In the shadow of young girls, maybe, but Proust's narrator is one of the most isolate characters in literature

If you read no other passage in Marcel Proust's "In the Shadow of Young Girls in Flower," read the few pages on the "3 trees" that the narrator, M., sees on a carriage ride near Balbec-Plage: he sees these trees and has the odd feeling that they have some kind of deep significance in his life, and then goes on to examine many of the ways in which a visual image can stir us and move us - the best examination I've ever seen of the phenomenon of deja-vu: are the trees something he saw long ago and can no longer recall, something that he saw in a different form now changed, something rising from a dream, he can't quite grasp it - and P. uses some grerat imagery to explain the feeling of a thought lying just beyond our grasp - and has that eerie sensation that these trees are eluding him and then they're past, as the carriage moves on: my one true chance for happiness, he thinks.

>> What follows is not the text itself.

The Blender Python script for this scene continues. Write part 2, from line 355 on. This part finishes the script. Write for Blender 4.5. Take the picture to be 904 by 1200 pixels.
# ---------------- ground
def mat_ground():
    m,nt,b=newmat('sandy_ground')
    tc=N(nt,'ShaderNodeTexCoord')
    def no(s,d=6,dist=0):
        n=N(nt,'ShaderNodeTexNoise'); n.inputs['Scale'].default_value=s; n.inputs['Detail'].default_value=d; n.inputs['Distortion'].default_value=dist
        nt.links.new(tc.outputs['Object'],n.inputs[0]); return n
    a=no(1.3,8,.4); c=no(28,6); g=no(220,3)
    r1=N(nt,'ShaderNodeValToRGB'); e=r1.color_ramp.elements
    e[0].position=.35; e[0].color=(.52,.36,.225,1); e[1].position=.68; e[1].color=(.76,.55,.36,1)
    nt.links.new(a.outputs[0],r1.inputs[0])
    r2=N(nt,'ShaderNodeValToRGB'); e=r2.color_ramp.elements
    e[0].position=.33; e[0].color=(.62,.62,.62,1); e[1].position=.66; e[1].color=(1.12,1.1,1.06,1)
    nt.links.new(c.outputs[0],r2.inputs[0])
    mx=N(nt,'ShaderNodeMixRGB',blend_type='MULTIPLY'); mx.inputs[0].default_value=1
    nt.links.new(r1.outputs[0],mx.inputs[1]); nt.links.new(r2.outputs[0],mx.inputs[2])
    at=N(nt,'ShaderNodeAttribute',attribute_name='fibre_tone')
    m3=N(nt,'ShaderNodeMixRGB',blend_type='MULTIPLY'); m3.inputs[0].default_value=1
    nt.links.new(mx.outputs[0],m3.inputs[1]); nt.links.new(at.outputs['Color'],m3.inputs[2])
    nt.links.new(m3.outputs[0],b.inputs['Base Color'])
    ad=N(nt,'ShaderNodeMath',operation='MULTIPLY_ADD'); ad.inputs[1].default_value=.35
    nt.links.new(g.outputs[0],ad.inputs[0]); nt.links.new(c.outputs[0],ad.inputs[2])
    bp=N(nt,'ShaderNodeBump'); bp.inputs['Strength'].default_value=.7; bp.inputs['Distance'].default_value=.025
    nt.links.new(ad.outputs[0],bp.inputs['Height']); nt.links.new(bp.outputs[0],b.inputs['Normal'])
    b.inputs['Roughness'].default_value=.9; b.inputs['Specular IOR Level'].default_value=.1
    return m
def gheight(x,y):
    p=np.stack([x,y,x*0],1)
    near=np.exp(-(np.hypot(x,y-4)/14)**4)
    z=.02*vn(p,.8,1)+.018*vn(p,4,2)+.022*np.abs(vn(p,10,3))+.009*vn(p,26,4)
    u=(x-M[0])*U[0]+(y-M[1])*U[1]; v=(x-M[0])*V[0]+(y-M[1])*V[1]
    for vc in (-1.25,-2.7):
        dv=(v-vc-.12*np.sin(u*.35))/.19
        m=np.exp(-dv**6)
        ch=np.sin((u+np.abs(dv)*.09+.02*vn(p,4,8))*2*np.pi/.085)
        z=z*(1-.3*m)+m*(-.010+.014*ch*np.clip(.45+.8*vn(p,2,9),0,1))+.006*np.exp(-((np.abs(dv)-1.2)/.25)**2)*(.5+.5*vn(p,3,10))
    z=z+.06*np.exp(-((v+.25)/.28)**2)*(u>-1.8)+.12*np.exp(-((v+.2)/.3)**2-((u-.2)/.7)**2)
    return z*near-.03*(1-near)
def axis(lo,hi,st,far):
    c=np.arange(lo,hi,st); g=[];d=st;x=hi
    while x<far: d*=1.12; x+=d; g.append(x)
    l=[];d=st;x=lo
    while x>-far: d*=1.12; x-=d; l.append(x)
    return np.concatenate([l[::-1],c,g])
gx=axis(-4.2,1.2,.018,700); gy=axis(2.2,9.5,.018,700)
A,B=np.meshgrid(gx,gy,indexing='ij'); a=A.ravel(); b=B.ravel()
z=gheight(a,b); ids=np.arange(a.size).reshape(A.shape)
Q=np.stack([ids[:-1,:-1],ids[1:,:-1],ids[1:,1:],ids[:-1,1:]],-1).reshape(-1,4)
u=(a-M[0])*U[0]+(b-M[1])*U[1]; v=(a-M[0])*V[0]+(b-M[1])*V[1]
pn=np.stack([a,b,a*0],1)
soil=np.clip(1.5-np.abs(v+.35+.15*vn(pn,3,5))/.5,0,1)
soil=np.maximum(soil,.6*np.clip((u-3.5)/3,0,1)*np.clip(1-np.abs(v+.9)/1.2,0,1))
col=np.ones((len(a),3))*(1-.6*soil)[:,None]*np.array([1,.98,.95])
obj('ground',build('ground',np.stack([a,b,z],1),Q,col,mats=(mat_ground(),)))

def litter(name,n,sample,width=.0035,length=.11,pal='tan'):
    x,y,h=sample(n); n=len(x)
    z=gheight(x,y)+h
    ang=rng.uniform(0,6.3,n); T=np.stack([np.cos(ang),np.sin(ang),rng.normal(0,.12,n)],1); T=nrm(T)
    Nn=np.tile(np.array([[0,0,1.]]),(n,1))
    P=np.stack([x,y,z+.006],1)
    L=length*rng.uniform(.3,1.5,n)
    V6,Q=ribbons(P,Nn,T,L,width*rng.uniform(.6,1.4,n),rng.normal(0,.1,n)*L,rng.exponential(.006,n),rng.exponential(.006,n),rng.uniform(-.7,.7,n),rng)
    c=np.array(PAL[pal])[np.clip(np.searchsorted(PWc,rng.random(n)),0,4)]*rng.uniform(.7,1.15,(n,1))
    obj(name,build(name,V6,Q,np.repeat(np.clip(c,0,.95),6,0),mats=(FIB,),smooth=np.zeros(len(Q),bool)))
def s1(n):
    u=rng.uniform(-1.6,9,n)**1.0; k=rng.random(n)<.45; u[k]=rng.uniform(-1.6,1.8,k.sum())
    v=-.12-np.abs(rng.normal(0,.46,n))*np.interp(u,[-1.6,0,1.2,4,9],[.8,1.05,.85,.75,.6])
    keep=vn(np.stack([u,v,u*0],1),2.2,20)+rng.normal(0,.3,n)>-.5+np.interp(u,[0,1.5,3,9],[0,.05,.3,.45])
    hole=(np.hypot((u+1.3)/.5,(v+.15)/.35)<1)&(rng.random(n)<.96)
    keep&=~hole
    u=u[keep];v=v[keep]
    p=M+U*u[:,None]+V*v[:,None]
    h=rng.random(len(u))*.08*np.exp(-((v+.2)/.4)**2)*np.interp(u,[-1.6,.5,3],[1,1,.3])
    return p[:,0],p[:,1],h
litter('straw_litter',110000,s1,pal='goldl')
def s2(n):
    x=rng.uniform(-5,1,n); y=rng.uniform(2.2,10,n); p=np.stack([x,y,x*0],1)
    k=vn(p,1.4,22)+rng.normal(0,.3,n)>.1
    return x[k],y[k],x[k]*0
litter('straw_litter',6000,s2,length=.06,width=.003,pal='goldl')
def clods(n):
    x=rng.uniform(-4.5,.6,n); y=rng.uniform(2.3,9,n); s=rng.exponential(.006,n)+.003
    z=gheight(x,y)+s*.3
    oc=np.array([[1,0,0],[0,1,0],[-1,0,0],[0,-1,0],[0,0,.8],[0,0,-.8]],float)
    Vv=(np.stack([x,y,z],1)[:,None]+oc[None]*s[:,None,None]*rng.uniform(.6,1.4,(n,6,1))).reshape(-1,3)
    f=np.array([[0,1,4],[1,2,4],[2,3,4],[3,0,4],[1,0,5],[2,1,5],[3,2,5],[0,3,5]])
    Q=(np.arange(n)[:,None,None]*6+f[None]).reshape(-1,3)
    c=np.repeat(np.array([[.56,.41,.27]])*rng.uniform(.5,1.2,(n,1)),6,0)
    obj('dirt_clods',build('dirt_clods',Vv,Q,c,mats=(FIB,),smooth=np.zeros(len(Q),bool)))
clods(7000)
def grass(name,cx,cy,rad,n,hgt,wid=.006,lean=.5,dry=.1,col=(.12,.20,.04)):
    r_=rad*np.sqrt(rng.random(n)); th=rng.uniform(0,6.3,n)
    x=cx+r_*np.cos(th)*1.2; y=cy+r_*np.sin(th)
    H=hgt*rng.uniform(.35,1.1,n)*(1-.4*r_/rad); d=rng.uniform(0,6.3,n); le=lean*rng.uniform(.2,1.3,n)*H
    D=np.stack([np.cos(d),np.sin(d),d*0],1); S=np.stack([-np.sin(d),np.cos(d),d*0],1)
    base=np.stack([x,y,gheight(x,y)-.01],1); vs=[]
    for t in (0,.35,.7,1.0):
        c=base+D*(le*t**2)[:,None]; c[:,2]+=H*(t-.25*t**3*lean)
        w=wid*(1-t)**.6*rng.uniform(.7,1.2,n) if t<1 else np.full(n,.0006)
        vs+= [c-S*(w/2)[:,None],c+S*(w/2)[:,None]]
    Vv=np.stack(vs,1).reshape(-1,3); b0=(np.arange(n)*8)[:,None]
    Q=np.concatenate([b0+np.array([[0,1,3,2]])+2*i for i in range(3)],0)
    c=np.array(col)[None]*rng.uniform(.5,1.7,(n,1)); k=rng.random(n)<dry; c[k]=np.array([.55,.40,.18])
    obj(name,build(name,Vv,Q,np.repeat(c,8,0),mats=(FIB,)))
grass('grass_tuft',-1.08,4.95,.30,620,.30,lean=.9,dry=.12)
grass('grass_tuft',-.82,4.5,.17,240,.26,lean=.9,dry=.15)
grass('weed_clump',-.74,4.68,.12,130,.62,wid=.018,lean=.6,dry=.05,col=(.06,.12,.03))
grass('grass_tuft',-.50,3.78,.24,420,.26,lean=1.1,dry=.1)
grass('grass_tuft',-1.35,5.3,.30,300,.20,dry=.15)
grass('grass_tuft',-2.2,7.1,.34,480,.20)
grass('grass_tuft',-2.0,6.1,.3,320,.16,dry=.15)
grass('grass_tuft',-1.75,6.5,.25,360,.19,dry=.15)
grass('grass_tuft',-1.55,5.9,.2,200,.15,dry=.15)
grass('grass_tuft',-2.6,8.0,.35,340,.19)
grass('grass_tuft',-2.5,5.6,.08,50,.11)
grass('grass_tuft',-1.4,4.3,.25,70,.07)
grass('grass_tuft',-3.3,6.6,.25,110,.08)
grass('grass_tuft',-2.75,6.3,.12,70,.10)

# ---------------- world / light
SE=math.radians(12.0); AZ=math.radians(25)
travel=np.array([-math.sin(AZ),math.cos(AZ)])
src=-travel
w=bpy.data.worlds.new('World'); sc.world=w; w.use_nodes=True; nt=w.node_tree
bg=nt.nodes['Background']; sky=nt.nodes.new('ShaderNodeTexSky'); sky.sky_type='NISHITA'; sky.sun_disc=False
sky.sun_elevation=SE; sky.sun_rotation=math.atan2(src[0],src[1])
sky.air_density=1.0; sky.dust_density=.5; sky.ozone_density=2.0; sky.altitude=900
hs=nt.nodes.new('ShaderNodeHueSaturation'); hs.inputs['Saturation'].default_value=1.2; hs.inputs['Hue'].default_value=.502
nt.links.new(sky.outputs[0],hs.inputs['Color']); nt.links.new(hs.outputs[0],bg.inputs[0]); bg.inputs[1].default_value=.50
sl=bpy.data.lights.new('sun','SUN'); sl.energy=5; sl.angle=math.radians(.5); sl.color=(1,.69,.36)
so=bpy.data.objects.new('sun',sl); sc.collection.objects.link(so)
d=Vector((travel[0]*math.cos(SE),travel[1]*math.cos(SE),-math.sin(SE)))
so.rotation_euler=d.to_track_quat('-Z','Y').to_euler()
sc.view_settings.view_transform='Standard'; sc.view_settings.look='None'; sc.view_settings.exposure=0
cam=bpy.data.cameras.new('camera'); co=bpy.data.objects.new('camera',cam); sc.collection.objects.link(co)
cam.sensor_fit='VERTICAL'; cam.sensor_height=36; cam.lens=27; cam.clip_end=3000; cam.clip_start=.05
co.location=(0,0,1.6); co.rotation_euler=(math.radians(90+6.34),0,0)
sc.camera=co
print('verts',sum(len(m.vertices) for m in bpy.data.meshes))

What a sad character M can be at times. I was actually planning to write a post about how he has essentially no male friends and then - 300 pp in this volume, his one friend from the first volume, Bloch, reappears and a new friend, though a dubious one, St. Loup, is introduced: their presence aside, M, though surrounded by family, by social engagements, and, at least later in the Search for Lost Time, by "young girls," is truly one of the most isolate characters or narrators in literature.